For those who have decided on the type of licensure they want to qualify for, the Ohio Department of Education maintains a database that lists names of colleges and universities with approved programs. There are about 1,970 approved programs, which include a growing roster of online degree programs. The database lists the names of institutions according to license type and teaching fields. You can check an option for online degree programs. It will also list the minimum degree needed.

Once you have satisfactorily completed the courses and the field work, you will need to pass the required state tests. Beginning in September 2013, the Ohio Assessment for Educators is replacing the Praxis series. Candidates will take the Professional Knowledge area of the assessment only once for an initial four-year resident educator license. Additionally, you must pass the content area test for the licensure you are pursuing. This does not include the five-year associate licensure.

Looking to the future, suppose you decide another licensure area would be a better choice for you. No worry, Ohio allows teachers to add endorsements to their initial certification for many fields such as career technical worksite coordinator, gifted intervention specialist and more. The credit work for these endorsements can be from out-of-state if the programs and online degree programs are approved by a regional accreditor.

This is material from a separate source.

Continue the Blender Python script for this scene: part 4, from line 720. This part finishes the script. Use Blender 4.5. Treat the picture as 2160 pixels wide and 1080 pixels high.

Alternative Routes to Becoming a Teacher in Ohio

Ohio has adopted other methods that can lead to qualifying for a resident educator license. You must have a minimum of a bachelor degree in another field to qualify for one of the state’s post-baccalaureate licensure programs. These programs will not enable you to pursue a master degree in education.

Some of these programs are geared toward individuals with careers or higher education in critical needs areas. These are areas that have a demand for teachers that is hard to meet with the supply of qualified teachers available. The Woodrow Wilson Fellowship looks for individuals with majors or strong backgrounds in science, technology, engineering and math. Accepted applicants are paid a stipend to complete a program for teacher licensure.

For those who would like a career in the education field but have no degree, the career technical workforce development license is available. If you have five or more years of experience in a career related to health, agriculture or family and consumer science, you can take course work to become a career-technical workforce development teacher. This was formerly called the career technical route B.